Runners: De smalle houten geleiders van de slee waarmee de slee over de sneeuw glijdt. Meestal zit er hier nog een kunststof laag onder voor bescherming en betere glijding. Aan de achterzijde van de slee steken deze runners uit, en het is daar waar de musher op staat.
Safety Line: Een extra veiligheidslijn van de Gangline naar de slee/kart, voor het geval er iets breekt.
Snow Hook: Een grote metalen haak (sneeuwanker) die in de sneeuw geplaatst wordt om gedurende een korte periode het hondenspan ter plekke stil te laten staan.
Snub Line: Een lijn bevestigd aan de achterzijde van de slee of kart om in noodgevallen mee vast te kunnen maken aan bv een boom, wanneer een sneeuwanker niet voldoet of gebruikt kan worden.

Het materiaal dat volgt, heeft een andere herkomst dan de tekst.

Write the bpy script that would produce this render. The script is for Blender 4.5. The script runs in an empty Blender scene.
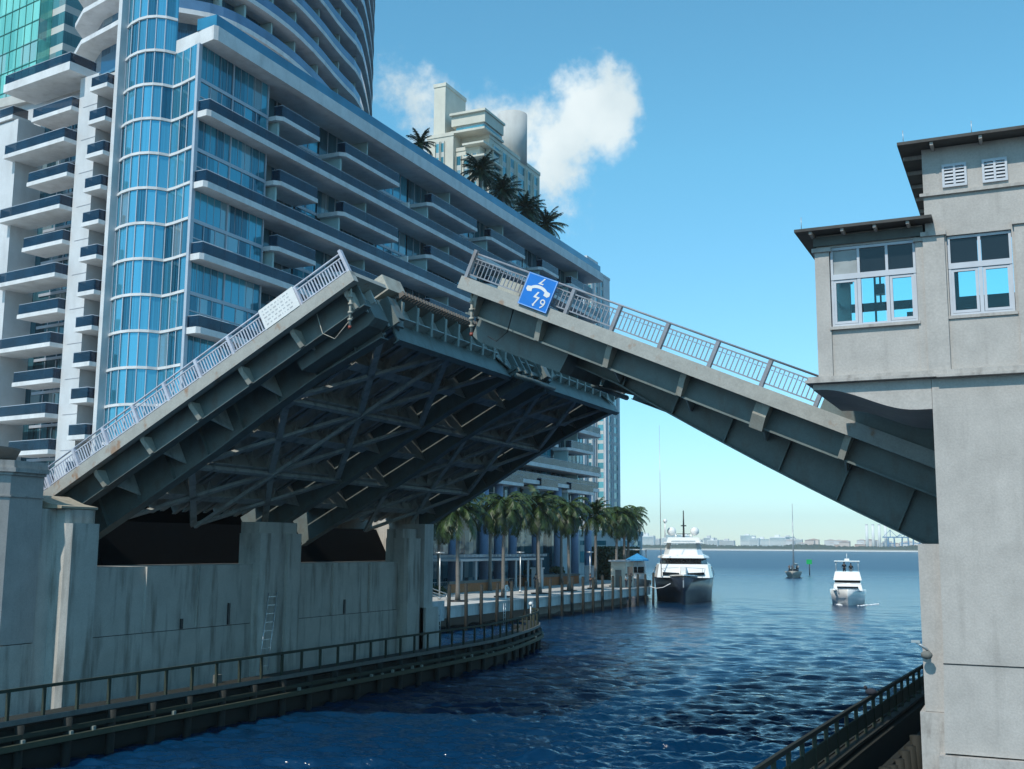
import bpy, bmesh, math, random
from mathutils import Vector, Matrix
R = math.radians
random.seed(7)
sc = bpy.context.scene
COL = sc.collection

# ------------------------------------------------------------------ helpers
def mesh_obj(name, me, parent=None):
    o = bpy.data.objects.new(name, me); COL.objects.link(o)
    if parent is not None: o.parent = parent
    return o

def tag(o, label=None, cat=None, group=None, kind=None):
    if label: o['label'] = label
    if cat: o['category'] = cat
    if group: o['group'] = group
    if kind: o['kind'] = kind
    return o

def thing(name, label, cat, loc=(0, 0, 0), group=None, rz=0.0):
    o = bpy.data.objects.new(name, None); COL.objects.link(o)
    o.empty_display_size = 0.2
    o.location = loc; o.rotation_euler = (0, 0, rz)
    return tag(o, label, cat, group)

def root_offset(o):
    v = Vector((0, 0, 0))
    while o is not None:
        v += o.location; o = o.parent
    return v

class MB:
    """collects shapes; build() links them as one mesh object"""
    def __init__(s): s.v = []; s.f = []; s.mi = []; s.m = 0; s.T = None; s.sm = []
    def add(s, vs, fs, smooth=False):
        b = len(s.v)
        for p in vs:
            p = Vector(p)
            s.v.append(s.T @ p if s.T is not None else p)
        for f in fs:
            s.f.append([b + i for i in f]); s.mi.append(s.m); s.sm.append(smooth)
        return s
    def box(s, x0, x1, y0, y1, z0, z1):
        return s.add([(x0,y0,z0),(x1,y0,z0),(x1,y1,z0),(x0,y1,z0),(x0,y0,z1),(x1,y0,z1),(x1,y1,z1),(x0,y1,z1)],
              [(0,3,2,1),(4,5,6,7),(0,1,5,4),(1,2,6,5),(2,3,7,6),(3,0,4,7)])
    def prism(s, poly, axis, a, b):
        n = len(poly)
        def P(p, t):
            return {'x': (t, p[0], p[1]), 'y': (p[0], t, p[1]), 'z': (p[0], p[1], t)}[axis]
        vs = [P(p, a) for p in poly] + [P(p, b) for p in poly]
        fs = [tuple(range(n))[::-1], tuple(range(n, 2*n))] + [(i, (i+1) % n, n+(i+1) % n, n+i) for i in range(n)]
        return s.add(vs, fs)
    def bar(s, p, q, w, h, up=(0, 0, 1)):
        p = Vector(p); q = Vector(q); d = (q-p).normalized(); up = Vector(up)
        if abs(d.dot(up)) > .97: up = Vector((0, 1, 0))
        x = d.cross(up).normalized()*w/2; y = x.cross(d).normalized()*h/2
        vs = [p-x-y, p+x-y, p+x+y, p-x+y, q-x-y, q+x-y, q+x+y, q-x+y]
        return s.add(vs, [(3,2,1,0),(4,5,6,7),(0,1,5,4),(1,2,6,5),(2,3,7,6),(3,0,4,7)])
    def tube(s, pts, r, n=8, cap=True):
        pts = [Vector(p) for p in pts]; rs = r if isinstance(r, (list, tuple)) else [r]*len(pts)
        vs = []; fs = []
        for i, p in enumerate(pts):
            d = (pts[min(i+1, len(pts)-1)] - pts[max(i-1, 0)]).normalized()
            u = Vector((0, 0, 1)) if abs(d.z) < .9 else Vector((1, 0, 0))
            x = d.cross(u).normalized(); y = x.cross(d)
            for k in range(n):
                a = 2*math.pi*k/n; vs.append(p + (x*math.cos(a) + y*math.sin(a))*rs[i])
        for i in range(len(pts)-1):
            for k in range(n):
                a = i*n+k; b = i*n+(k+1) % n
                fs.append((a, b, b+n, a+n))
        if cap: fs += [tuple(range(n))[::-1], tuple(range(len(vs)-n, len(vs)))]
        return s.add(vs, fs, True)
    def sphere(s, c, r, n=10, m=6, sx=1, sy=1, sz=1):
        vs = []; fs = []
        for i in range(m+1):
            t = math.pi*i/m
            for k in range(n):
                a = 2*math.pi*k/n
                vs.append((c[0]+sx*r*math.sin(t)*math.cos(a), c[1]+sy*r*math.sin(t)*math.sin(a), c[2]+sz*r*math.cos(t)))
        for i in range(m):
            for k in range(n):
                fs.append((i*n+k, i*n+(k+1) % n, (i+1)*n+(k+1) % n, (i+1)*n+k))
        return s.add(vs, fs, True)
    def loft(s, secs, cap=True, smooth=True):
        n = len(secs[0]); vs = [p for c in secs for p in c]; fs = []
        for i in range(len(secs)-1):
            for k in range(n):
                a = i*n+k; b = i*n+(k+1) % n
                fs.append((a, b, b+n, a+n))
        if cap: fs += [tuple(range(n))[::-1], tuple(range(len(vs)-n, len(vs)))]
        return s.add(vs, fs, smooth)
    def build(s, name, mat, parent=None, local=False, norm=True, bevel=0):
        off = Vector((0, 0, 0)) if (local or parent is None) else root_offset(parent)
        me = bpy.data.meshes.new(name)
        me.from_pydata([tuple(p-off) for p in s.v], [], s.f)
        for m in (mat if isinstance(mat, (list, tuple)) else [mat]): me.materials.append(m)
        me.polygons.foreach_set('material_index', s.mi)
        me.polygons.foreach_set('use_smooth', s.sm)
        if norm:
            bm = bmesh.new(); bm.from_mesh(me)
            bmesh.ops.remove_doubles(bm, verts=bm.verts, dist=1e-5) if any(s.sm) else None
            bmesh.ops.recalc_face_normals(bm, faces=bm.faces)
            if bevel: bmesh.ops.bevel(bm, geom=[e for e in bm.edges if len(e.link_faces) == 2 and e.calc_face_angle(0) > .6], offset=bevel, segments=1, affect='EDGES')
            bm.to_mesh(me); bm.free()
        me.update()
        return mesh_obj(name, me, parent)

def box(name, mat, parent, *a, bevel=0): return MB().box(*a).build(name, mat, parent, bevel=bevel)

def copy_tree(o, parent=None):
    c = o.copy(); COL.objects.link(c); c.parent = parent
    for ch in list(o.children): copy_tree(ch, c)
    return c

# ------------------------------------------------------------------ materials
MATS = {}
def nodes(name):
    m = bpy.data.materials.new(name); m.use_nodes = True
    nt = m.node_tree; b = nt.nodes['Principled BSDF']
    MATS[name] = m
    return m, nt, b
def N(nt, t, **k):
    n = nt.nodes.new(t)
    for a, v in k.items(): setattr(n, a, v)
    return n
def ramp(nt, src, stops):
    r = N(nt, 'ShaderNodeValToRGB')
    while len(r.color_ramp.elements) < len(stops): r.color_ramp.elements.new(.5)
    for e, (p, c) in zip(r.color_ramp.elements, stops):
        e.position = p; e.color = (*c, 1) if len(c) == 3 else c
    nt.links.new(src, r.inputs[0]); return r.outputs[0]
def noise(nt, scale, detail=4, vec=None, stretch=None, rough=.55):
    g = N(nt, 'ShaderNodeNewGeometry'); src = vec or g.outputs['Position']
    if stretch:
        mp = N(nt, 'ShaderNodeMapping'); mp.inputs['Scale'].default_value = stretch
        nt.links.new(src, mp.inputs[0]); src = mp.outputs[0]
    n = N(nt, 'ShaderNodeTexNoise'); n.inputs['Scale'].default_value = scale
    n.inputs['Detail'].default_value = detail; n.inputs['Roughness'].default_value = rough
    nt.links.new(src, n.inputs['Vector']); return n.outputs['Fac']
def mixc(nt, fac, a, b):
    m = N(nt, 'ShaderNodeMix', data_type='RGBA')
    if hasattr(fac, 'links') or hasattr(fac, 'is_linked'): nt.links.new(fac, m.inputs[0])
    else: m.inputs[0].default_value = fac
    for i, c in ((6, a), (7, b)):
        if isinstance(c, tuple): m.inputs[i].default_value = (*c, 1)
        else: nt.links.new(c, m.inputs[i])
    return m.outputs[2]
def bump(nt, b, h, strength=.3, dist=.02):
    n = N(nt, 'ShaderNodeBump'); n.inputs['Strength'].default_value = strength; n.inputs['Distance'].default_value = dist
    nt.links.new(h, n.inputs['Height']); nt.links.new(n.outputs[0], b.inputs['Normal'])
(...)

Stakeout: Een ketting of staalkabel met afzonderlijke korte kettingen waaraan honden vastgemaakt kunnen worden.
Swing Dogs: De honden direct achter de lead dog(s).
Team Dogs: Alle andere honden buiten de Lead Dogs, Swing Dogs en Wheel Dogs.
Toboggan sled: Een slee die tussen de runners van de slee ook nog een platte bodem heeft die enkele centimeters hoger ligt dan de onderkant van de runners. Wordt gebruikt in zachte/diepere sneeuw.
Tuglines: De lijn waarmee het harnas van de hond verbonden is aan de gangline. De lijn waar de honden aan trekken.
Wheel Dogs: De 2 honden juist voor de slee of Kart. Meestal de sterkste honden van het team.
Whoa: Het commando om de honden te doen stoppen.